Pour tenter d’inciter les Français à basculer du réseau ADSL/VDSL2 (cuivre) vers le réseau FTTH (fibre), le régulateur propose d’augmenter le tarif du dégroupage total que facture Orange – soit 1,1 milliard d’euros en 2019 – aux autres opérateurs télécoms qui louent la boucle locale téléphonique. Mais pas trop…

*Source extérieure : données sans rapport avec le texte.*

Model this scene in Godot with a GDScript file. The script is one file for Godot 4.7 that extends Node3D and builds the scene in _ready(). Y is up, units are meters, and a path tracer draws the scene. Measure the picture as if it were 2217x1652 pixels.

La rente historique de l’ex-France Télécom ne va pas grossir. Non seulement en raison d’une hausse très modérée du tarif 2021-2023 proposée par l’Arcep, mais aussi et surtout parce que le nombre de ligne en dégroupage total en France ne cesse de décliner. C’est ce que montrent les chiffres du rapport financier 2019 d’Orange (publié en avril dernier) : sur les 29,2 millions de lignes téléphoniques fixes gérées par l’opérateur télécoms historique (en baisse de 5,6 % sur un an, passant sous la barre des 30 millions), 9,7 millions d’entre elles étaient en dégroupage total (en chute de 9,9 % en an, passant sous la barre des 10 millions). Selon les calculs de Edition Multimédi@, le dégroupage total du réseau de cuivre a donc rapporté à Orange l’an dernier un total hors taxe de 1,1 milliard d’euros en 2019 (à raison de 9,46 euros par mois et par ligne), contre 1,2 milliard d’euros en 2018 (à raison de 9,31 euros par mois et par ligne).